In Colonial Theatre at 2.30.--Mr. Conried Presents "Jugenfreunde."

NO WRITER ATTRIBUTED

Under the auspices of the Deutscher Verein Mr. Heinrich Conried will present Ludwig Fulda's "Jugendfreunde" at 2.30 o'clock this afternoon at the Colonial Theatre. This will be the fifth time that Mr. Conried, entirely at his own expense and with no profit to himself, has brought his Irving Place Theatre Company here in order to devote its proceeds to the funds of the Germanic Museum. Harvard University can thus in a semi-official way contribute by this performance to the silver wedding of the German Emperor who has made such generous gifts to the University.

Mr. Conried, now manager of the Irving Place Theatre, has for years been engaged in the management of theatrical and operatic companies. He has received the Order of the Crown from the German Emperor and the order for Art and Sciences of Italy and Belgium.

The play is a jovial dissertation on marriage, its risks, its illusions, its dangers, and the solid foundations of its happiness and success. The action presents four couples, three of which are decidedly ill-mated and Pickwickian, and consequently are drawn into all sorts of entanglements and paradoxical complications, while the courtship of the fourth forms an agreeable and pleasing contrast by the good sense, independent thought and true feeling which make the friendship of this pair finally mature into love. The plot is simple and perspicuous and does not require a detailed analysis, but it is handled in a witty and clever manner, and there is not a dull line in the whole comedy. It is a play of unquestionable artistic merit and a striking refutation of the charge of heaviness so often raised against German writers.

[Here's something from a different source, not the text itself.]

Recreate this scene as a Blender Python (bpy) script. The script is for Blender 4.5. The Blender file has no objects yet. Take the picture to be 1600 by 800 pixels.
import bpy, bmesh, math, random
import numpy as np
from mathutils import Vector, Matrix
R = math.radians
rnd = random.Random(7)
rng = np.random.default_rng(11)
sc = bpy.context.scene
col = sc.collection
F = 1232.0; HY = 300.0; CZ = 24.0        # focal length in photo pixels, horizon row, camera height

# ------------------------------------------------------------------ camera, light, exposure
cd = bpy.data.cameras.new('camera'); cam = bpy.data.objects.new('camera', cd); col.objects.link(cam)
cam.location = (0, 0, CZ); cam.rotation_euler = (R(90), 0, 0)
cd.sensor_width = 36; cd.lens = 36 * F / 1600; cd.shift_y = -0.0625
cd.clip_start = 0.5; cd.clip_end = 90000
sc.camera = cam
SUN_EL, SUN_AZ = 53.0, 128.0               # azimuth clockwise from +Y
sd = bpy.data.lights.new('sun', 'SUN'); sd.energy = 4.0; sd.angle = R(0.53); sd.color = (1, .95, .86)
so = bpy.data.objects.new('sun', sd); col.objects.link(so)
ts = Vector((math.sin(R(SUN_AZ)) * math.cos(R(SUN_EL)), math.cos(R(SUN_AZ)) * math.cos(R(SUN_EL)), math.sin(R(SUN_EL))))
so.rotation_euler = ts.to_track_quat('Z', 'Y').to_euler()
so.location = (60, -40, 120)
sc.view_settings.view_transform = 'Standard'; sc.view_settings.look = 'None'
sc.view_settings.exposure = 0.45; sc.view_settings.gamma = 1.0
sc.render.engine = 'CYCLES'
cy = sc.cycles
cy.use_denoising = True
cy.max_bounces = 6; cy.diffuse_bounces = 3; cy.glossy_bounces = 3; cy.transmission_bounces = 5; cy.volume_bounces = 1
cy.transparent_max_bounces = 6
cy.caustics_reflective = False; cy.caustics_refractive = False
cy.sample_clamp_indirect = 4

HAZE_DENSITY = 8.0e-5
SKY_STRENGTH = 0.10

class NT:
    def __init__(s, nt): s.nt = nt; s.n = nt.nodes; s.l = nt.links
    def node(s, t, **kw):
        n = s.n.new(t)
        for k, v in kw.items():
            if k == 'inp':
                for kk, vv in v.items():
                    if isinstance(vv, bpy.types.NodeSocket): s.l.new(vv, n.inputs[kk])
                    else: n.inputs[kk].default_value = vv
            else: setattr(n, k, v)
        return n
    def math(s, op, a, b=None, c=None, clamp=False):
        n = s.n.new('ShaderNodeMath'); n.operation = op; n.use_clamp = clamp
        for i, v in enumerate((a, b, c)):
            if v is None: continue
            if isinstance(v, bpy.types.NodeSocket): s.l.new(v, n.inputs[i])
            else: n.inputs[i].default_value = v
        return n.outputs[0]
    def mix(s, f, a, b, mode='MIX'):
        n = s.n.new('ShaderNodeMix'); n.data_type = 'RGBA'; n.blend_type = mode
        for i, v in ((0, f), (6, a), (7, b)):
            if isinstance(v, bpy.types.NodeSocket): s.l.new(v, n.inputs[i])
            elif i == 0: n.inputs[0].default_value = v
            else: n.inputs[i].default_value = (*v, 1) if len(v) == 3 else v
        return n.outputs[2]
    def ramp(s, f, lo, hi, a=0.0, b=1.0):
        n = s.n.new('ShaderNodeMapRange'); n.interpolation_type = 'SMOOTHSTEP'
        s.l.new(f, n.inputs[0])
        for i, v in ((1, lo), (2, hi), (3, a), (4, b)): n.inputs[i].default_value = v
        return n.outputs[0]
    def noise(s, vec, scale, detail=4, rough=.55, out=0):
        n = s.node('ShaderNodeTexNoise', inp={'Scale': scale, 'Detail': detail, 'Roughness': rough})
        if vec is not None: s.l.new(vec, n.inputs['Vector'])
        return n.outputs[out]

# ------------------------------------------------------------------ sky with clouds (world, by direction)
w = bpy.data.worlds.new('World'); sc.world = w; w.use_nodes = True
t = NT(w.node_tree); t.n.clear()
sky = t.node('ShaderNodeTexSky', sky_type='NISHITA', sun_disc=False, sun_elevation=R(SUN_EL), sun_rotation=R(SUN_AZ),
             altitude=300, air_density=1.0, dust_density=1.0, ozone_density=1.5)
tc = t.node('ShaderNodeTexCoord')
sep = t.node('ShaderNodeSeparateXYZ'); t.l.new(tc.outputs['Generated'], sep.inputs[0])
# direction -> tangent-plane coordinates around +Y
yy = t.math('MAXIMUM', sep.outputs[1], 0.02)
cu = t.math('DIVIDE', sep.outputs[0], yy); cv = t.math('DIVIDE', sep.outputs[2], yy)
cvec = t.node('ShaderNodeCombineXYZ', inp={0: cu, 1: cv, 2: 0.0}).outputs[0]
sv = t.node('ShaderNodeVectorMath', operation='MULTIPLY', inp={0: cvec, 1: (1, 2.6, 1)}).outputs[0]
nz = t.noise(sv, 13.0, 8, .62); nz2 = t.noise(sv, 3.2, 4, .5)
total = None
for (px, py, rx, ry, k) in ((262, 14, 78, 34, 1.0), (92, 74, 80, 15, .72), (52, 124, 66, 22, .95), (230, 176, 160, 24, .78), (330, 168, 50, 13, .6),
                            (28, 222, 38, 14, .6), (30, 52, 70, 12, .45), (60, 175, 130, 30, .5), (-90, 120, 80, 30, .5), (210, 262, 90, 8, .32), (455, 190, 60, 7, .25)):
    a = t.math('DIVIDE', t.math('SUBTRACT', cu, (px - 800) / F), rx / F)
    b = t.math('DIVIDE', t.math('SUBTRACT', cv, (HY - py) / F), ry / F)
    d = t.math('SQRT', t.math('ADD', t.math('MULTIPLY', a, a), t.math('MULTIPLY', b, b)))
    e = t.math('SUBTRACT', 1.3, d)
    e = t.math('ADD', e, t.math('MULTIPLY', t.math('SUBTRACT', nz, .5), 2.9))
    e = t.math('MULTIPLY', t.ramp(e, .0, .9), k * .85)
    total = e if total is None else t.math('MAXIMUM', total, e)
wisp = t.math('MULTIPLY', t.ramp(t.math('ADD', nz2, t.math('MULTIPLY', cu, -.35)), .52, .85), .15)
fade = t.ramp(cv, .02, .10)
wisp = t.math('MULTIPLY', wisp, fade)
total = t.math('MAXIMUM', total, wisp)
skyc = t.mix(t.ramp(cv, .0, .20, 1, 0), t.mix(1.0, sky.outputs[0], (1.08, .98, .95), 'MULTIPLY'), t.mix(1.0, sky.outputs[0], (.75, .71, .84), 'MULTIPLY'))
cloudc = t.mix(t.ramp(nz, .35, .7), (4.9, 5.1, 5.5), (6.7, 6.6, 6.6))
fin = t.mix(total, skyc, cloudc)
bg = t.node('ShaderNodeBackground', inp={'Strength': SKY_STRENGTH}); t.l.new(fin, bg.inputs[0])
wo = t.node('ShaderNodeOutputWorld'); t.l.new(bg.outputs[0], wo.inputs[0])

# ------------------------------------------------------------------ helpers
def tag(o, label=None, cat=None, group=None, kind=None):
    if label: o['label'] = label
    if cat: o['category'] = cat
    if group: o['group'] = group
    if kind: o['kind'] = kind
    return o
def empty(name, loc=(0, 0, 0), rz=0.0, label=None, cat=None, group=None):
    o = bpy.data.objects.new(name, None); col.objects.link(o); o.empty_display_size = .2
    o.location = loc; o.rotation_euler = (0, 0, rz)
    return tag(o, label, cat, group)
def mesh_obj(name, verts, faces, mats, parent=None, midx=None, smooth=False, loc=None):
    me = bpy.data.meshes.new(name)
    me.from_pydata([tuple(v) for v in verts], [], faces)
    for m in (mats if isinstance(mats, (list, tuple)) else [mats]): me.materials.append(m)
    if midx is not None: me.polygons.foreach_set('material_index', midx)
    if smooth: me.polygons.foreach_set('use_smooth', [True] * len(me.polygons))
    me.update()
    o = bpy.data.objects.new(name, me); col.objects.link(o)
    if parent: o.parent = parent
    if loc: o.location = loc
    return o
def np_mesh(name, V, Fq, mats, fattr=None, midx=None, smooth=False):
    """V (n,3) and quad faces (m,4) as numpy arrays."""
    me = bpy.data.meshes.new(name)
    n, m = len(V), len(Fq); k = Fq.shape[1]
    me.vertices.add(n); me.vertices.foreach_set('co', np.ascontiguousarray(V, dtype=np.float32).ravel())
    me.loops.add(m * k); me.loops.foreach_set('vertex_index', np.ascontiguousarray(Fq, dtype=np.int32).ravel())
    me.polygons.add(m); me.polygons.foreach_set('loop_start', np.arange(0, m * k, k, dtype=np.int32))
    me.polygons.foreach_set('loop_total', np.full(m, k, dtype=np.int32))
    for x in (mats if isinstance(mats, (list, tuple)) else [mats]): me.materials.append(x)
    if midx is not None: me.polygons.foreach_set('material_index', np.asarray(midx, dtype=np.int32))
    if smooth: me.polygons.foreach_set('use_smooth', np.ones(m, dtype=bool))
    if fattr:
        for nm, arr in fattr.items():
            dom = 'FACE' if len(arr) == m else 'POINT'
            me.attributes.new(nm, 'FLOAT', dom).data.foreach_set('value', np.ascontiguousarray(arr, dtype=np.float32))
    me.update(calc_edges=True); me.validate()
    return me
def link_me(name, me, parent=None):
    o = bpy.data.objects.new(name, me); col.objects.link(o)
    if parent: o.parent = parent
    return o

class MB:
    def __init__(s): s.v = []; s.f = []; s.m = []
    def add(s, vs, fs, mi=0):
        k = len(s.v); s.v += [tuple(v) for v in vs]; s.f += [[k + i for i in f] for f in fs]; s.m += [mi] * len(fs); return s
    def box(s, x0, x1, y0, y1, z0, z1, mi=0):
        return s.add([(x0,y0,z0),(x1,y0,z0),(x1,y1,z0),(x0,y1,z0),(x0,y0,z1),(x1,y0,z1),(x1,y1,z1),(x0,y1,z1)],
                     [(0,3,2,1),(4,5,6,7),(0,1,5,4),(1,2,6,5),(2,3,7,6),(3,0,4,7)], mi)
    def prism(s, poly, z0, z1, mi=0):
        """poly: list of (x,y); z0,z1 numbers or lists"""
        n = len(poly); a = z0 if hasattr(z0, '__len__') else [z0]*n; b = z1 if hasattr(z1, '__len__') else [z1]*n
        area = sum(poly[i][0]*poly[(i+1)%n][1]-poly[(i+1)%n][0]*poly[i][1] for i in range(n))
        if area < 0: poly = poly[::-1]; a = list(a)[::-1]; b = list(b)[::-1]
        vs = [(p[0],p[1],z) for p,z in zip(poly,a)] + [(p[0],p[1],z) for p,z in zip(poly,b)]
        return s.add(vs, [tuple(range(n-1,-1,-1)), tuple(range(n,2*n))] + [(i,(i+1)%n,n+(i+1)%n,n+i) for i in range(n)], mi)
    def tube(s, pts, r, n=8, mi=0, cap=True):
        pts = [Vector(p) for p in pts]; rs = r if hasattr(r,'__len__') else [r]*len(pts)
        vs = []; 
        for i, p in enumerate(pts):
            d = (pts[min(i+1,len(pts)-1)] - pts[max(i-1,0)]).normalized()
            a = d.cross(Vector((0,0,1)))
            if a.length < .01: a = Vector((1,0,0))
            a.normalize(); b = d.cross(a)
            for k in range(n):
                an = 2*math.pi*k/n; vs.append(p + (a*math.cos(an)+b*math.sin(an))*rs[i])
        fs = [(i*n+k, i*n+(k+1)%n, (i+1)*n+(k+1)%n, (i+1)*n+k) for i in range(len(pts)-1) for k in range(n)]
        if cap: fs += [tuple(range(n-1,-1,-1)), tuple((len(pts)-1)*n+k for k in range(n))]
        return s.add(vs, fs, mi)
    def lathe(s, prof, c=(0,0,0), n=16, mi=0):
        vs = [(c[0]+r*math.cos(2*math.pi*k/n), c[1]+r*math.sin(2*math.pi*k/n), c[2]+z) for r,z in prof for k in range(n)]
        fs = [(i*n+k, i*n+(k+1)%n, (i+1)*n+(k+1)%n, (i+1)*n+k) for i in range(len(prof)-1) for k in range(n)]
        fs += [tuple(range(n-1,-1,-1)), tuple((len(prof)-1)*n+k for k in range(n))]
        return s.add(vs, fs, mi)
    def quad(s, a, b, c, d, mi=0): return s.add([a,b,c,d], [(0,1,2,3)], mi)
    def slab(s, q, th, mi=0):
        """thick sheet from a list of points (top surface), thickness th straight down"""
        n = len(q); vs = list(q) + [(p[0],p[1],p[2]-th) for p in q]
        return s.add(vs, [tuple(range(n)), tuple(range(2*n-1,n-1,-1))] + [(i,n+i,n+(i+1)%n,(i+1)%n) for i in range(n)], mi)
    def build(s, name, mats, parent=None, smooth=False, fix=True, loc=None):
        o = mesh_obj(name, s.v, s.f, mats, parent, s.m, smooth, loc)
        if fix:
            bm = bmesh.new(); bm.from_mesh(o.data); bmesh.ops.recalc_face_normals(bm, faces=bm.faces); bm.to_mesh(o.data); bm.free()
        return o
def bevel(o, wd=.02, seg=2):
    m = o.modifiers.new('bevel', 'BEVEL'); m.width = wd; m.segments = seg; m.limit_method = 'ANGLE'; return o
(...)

That Mr. Conried's production of it will be unusually well done and acceptable seems certain from the fact that two of the principal characters will be in the hands of particularly distinguished artists. Herr Walden of the Deutsches Theatre and Frau Reisenhofer of the Lessing Theatre of Berlin, while all the other parts are taken by leading members of the Irving Place Theatre Company.